Written problem:
Will you write out the data exactly, excluding every picture?

Data excerpt:

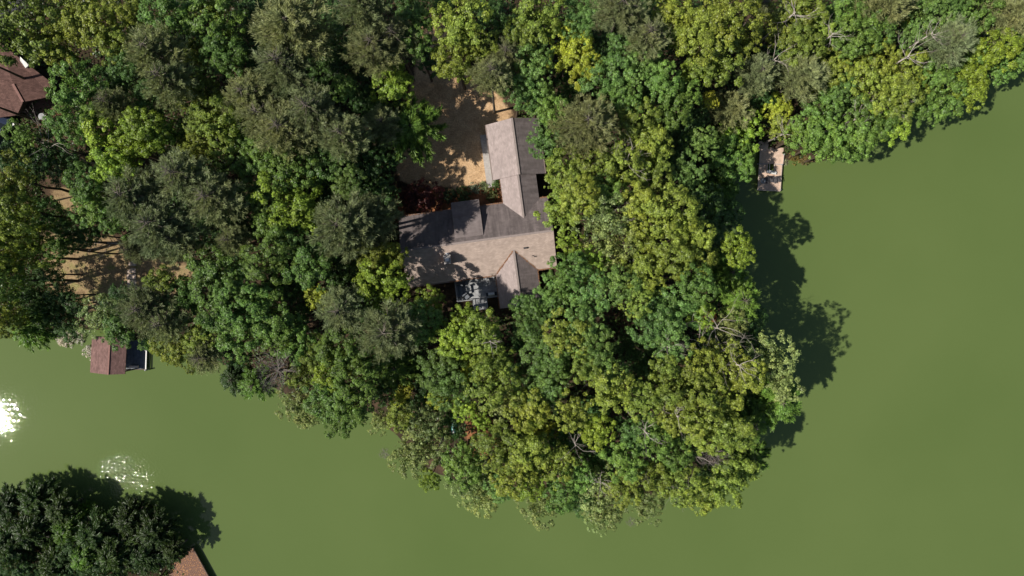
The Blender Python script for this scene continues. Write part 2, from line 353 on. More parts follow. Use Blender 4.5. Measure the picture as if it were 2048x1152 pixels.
def pine_crown(nb=80, needles=10, nl=.36, nw=.042, hgt_=1.5, up=.25, droopy=0., tw=5, fan=.9):
    out = []; br = []
    for i in range(nb):
        t = (i+.5)/nb; z = (1-t)*hgt_*RC*.9-.55*RC; a = 2.399*i+rng.uniform(-.3, .3)
        ln = RC*(.22+.86*math.sin(min(1, t*1.15)*math.pi*.52))*rng.uniform(.72, 1.12)
        d = np.array([math.cos(a), math.sin(a), 0.]); steps = 7
        pts = [np.array([0, 0, z])+d*ln*s/steps+np.array([0, 0, up*ln*(s/steps)**1.5-droopy*ln*(s/steps)**2.2]) for s in range(steps+1)]
        br.append(pts); side = np.array([-d[1], d[0], 0])
        for s in range(2, steps+1):
            for k in range(tw):
                f = rng.random(); base = pts[s-1]*(1-f)+pts[s]*f
                sd_ = side*rng.choice([-1, 1])*rng.uniform(.1, fan)+d*rng.uniform(.35, 1)+np.array([0, 0, rng.uniform(-.15, .35)-droopy*.3])
                tl = ln*rng.uniform(.12, .26)*(1.1 if s < steps else .8)
                n = needles; f2 = rng.random((n, 1)); p0 = base+sd_*tl*f2
                nd = sd_/np.linalg.norm(sd_)*.45+d*.35+unit(n)*.55; nd[:, 2] = np.abs(nd[:, 2])*(1 if not droopy else -.2)
                nd /= np.linalg.norm(nd, axis=1, keepdims=True)
                out.append(strip(p0, p0+nd*nl*rng.uniform(.7, 1.25, (n, 1)), nw))
    return np.concatenate(out), br
def branchy(mb, p, d, ln, r, depth, rnd, spread=.6, n=3):
    pts = [p]; q_ = Vector(p); dd = Vector(d)
    for i in range(3):
        dd = (dd+Vector((rnd.uniform(-1, 1), rnd.uniform(-1, 1), rnd.uniform(-.4, .6)))*.22).normalized(); q_ = q_+dd*ln/3; pts.append(q_.copy())
    mb.tube(pts, [r, r*.85, r*.7, r*.5], 5 if depth > 1 else 3, False)
    if depth <= 0: return
    for k in range(n):
        s = rnd.choice(pts[1:]) if k else pts[-1]
        nd = (dd+Vector((rnd.uniform(-1, 1), rnd.uniform(-1, 1), rnd.uniform(-.3, .7)))*spread).normalized()
        branchy(mb, s, nd, ln*rnd.uniform(.55, .8), r*.55, depth-1, rnd, spread, n)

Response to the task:
The Blender Python script for this scene continues. Write part 2, from line 353 on. More parts follow. Use Blender 4.5. Measure the picture as if it were 2048x1152 pixels.
def pine_crown(nb=80, needles=10, nl=.36, nw=.042, hgt_=1.5, up=.25, droopy=0., tw=5, fan=.9):
    out = []; br = []
    for i in range(nb):
        t = (i+.5)/nb; z = (1-t)*hgt_*RC*.9-.55*RC; a = 2.399*i+rng.uniform(-.3, .3)
        ln = RC*(.22+.86*math.sin(min(1, t*1.15)*math.pi*.52))*rng.uniform(.72, 1.12)
        d = np.array([math.cos(a), math.sin(a), 0.]); steps = 7
        pts = [np.array([0, 0, z])+d*ln*s/steps+np.array([0, 0, up*ln*(s/steps)**1.5-droopy*ln*(s/steps)**2.2]) for s in range(steps+1)]
        br.append(pts); side = np.array([-d[1], d[0], 0])
        for s in range(2, steps+1):
            for k in range(tw):
                f = rng.random(); base = pts[s-1]*(1-f)+pts[s]*f
                sd_ = side*rng.choice([-1, 1])*rng.uniform(.1, fan)+d*rng.uniform(.35, 1)+np.array([0, 0, rng.uniform(-.15, .35)-droopy*.3])
                tl = ln*rng.uniform(.12, .26)*(1.1 if s < steps else .8)
                n = needles; f2 = rng.random((n, 1)); p0 = base+sd_*tl*f2
                nd = sd_/np.linalg.norm(sd_)*.45+d*.35+unit(n)*.55; nd[:, 2] = np.abs(nd[:, 2])*(1 if not droopy else -.2)
                nd /= np.linalg.norm(nd, axis=1, keepdims=True)
                out.append(strip(p0, p0+nd*nl*rng.uniform(.7, 1.25, (n, 1)), nw))
    return np.concatenate(out), br
def branchy(mb, p, d, ln, r, depth, rnd, spread=.6, n=3):
    pts = [p]; q_ = Vector(p); dd = Vector(d)
    for i in range(3):
        dd = (dd+Vector((rnd.uniform(-1, 1), rnd.uniform(-1, 1), rnd.uniform(-.4, .6)))*.22).normalized(); q_ = q_+dd*ln/3; pts.append(q_.copy())
    mb.tube(pts, [r, r*.85, r*.7, r*.5], 5 if depth > 1 else 3, False)
    if depth <= 0: return
    for k in range(n):
        s = rnd.choice(pts[1:]) if k else pts[-1]
        nd = (dd+Vector((rnd.uniform(-1, 1), rnd.uniform(-1, 1), rnd.uniform(-.3, .7)))*spread).normalized()
        branchy(mb, s, nd, ln*rnd.uniform(.55, .8), r*.55, depth-1, rnd, spread, n)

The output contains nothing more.